Lo scorso martedì 12 giugno 2018, la civetta della Nazione (cronaca di Pisa) titolava “GIOCHI EROTICI CON BAMBINA, CONDANNATO”. Non è la prima volta che la Stampa, e La Nazione in particolare, utilizza termini inappropriati e fuorvianti riguardo al fenomeno della pedofilia e della violenza sessuale sui minori.

Da molti anni come associazioni operiamo sul territorio pisano per prevenire e contrastare la violenza maschile su donne e bambine/i, occupandoci di donne e minori vittime di violenza, di uomini che agiscono violenza, ed anche di uomini che hanno subito violenza, comprese le violenze sessuali, nell’infanzia e nell’adolescenza.

La violenza sui minori è fenomeno endemico e dalle conseguenze nefaste per chi l’ha subita. L’Organizzazione Mondiale della Sanità ci dice che una bambina su 5 e un bambino su 10 hanno vissuto violenze fisiche o sessuali: numeri mostruosi come le azioni che vengono compiute su di loro da adulti dai quali non si possono difendere.

Tutto ciò rende molto grave l’utilizzo da parte della stampa di un linguaggio che, in tre righe, trasforma la violenza sessuale agita da un pedofilo, ovvero su una vittima che non può difendersi, in un gioco erotico, richiamando qualcosa di divertente ed eccitante, che può avvenire solo fra persone adulte capaci di autodeterminarsi.

Ma il rapporto fra adulti e bambini/e non è mai paritario, l’adulto ha potere e lo esercita, basti pensare al fatto che fino al compimento della maggiore età le persone non vengono ritenute capaci di decidere autonomamente e sono sotto tutela di adulti.

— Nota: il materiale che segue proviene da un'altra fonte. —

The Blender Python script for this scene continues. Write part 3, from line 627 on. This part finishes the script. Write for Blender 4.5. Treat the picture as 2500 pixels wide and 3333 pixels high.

Perciò non può esserci un gioco erotico fra un adulto e una bambina o un bambino. Ci può solo essere, come il giornalista avrebbe avuto il dovere di scrivere, un pedofilo che ha usato violenza sessuale su una bambina, e per questo è stato condannato.

La violenza sessuale non è un gioco e non è un atto paritario.

I media, come sancito dalla Convenzione di Istanbul e come proposto dal Manifesto di Venezia, hanno una grande responsabilità e degli obblighi morali nel raccontare la realtà in modo corretto e rispettoso dei fatti e delle vittime. Non facendolo, impongono una visione deformata e distorta della realtà, in cui la vittima diventa corresponsabile e il colpevole viene cancellato, anzi innalzato spesso lui a vittima raggirata. Gli organi di informazione hanno un grande potere e grandi responsabilità nel legittimare la violenza.

Ci auguriamo che ogni giornalista rifletta sul contributo che ogni giorno concorre a dare per rendere giustizia alla realtà e alle vittime, o al contrario, per vittimizzarle nuovamente.